- [CHALLENGE] Everything in the listing should be restated word for word.

- [GIVEN DATA]
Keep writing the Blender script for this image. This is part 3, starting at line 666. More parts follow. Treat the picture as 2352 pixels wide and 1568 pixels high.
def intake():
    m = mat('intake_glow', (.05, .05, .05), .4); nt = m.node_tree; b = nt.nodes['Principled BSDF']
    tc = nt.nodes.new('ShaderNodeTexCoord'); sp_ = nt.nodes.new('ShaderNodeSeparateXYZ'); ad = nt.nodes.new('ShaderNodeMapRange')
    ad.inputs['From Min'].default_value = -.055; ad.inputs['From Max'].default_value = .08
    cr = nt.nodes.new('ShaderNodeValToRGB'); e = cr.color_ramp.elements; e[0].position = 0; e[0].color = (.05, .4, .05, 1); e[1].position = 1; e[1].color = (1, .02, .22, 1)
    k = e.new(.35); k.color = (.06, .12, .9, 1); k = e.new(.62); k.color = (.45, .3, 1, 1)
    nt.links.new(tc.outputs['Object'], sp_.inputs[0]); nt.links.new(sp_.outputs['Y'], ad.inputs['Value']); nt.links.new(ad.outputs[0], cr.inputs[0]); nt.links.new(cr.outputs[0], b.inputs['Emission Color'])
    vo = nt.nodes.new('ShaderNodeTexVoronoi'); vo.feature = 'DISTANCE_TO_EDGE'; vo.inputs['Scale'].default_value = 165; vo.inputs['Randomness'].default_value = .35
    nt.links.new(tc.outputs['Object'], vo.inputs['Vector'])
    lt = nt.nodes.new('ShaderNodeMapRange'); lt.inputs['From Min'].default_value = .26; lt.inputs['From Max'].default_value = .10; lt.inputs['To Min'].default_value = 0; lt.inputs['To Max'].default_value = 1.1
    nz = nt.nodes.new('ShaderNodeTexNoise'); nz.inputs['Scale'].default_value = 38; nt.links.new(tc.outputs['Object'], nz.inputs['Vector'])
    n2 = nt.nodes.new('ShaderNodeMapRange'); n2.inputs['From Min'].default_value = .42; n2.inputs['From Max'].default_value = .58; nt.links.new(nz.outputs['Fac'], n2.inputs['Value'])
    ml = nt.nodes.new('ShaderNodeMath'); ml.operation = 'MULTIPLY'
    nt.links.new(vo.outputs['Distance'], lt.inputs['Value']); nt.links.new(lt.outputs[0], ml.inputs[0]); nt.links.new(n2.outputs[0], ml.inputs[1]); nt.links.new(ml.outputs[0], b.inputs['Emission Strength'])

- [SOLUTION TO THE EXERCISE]
Keep writing the Blender script for this image. This is part 3, starting at line 666. More parts follow. Treat the picture as 2352 pixels wide and 1568 pixels high.
def intake():
    m = mat('intake_glow', (.05, .05, .05), .4); nt = m.node_tree; b = nt.nodes['Principled BSDF']
    tc = nt.nodes.new('ShaderNodeTexCoord'); sp_ = nt.nodes.new('ShaderNodeSeparateXYZ'); ad = nt.nodes.new('ShaderNodeMapRange')
    ad.inputs['From Min'].default_value = -.055; ad.inputs['From Max'].default_value = .08
    cr = nt.nodes.new('ShaderNodeValToRGB'); e = cr.color_ramp.elements; e[0].position = 0; e[0].color = (.05, .4, .05, 1); e[1].position = 1; e[1].color = (1, .02, .22, 1)
    k = e.new(.35); k.color = (.06, .12, .9, 1); k = e.new(.62); k.color = (.45, .3, 1, 1)
    nt.links.new(tc.outputs['Object'], sp_.inputs[0]); nt.links.new(sp_.outputs['Y'], ad.inputs['Value']); nt.links.new(ad.outputs[0], cr.inputs[0]); nt.links.new(cr.outputs[0], b.inputs['Emission Color'])
    vo = nt.nodes.new('ShaderNodeTexVoronoi'); vo.feature = 'DISTANCE_TO_EDGE'; vo.inputs['Scale'].default_value = 165; vo.inputs['Randomness'].default_value = .35
    nt.links.new(tc.outputs['Object'], vo.inputs['Vector'])
    lt = nt.nodes.new('ShaderNodeMapRange'); lt.inputs['From Min'].default_value = .26; lt.inputs['From Max'].default_value = .10; lt.inputs['To Min'].default_value = 0; lt.inputs['To Max'].default_value = 1.1
    nz = nt.nodes.new('ShaderNodeTexNoise'); nz.inputs['Scale'].default_value = 38; nt.links.new(tc.outputs['Object'], nz.inputs['Vector'])
    n2 = nt.nodes.new('ShaderNodeMapRange'); n2.inputs['From Min'].default_value = .42; n2.inputs['From Max'].default_value = .58; nt.links.new(nz.outputs['Fac'], n2.inputs['Value'])
    ml = nt.nodes.new('ShaderNodeMath'); ml.operation = 'MULTIPLY'
    nt.links.new(vo.outputs['Distance'], lt.inputs['Value']); nt.links.new(lt.outputs[0], ml.inputs[0]); nt.links.new(n2.outputs[0], ml.inputs[1]); nt.links.new(ml.outputs[0], b.inputs['Emission Strength'])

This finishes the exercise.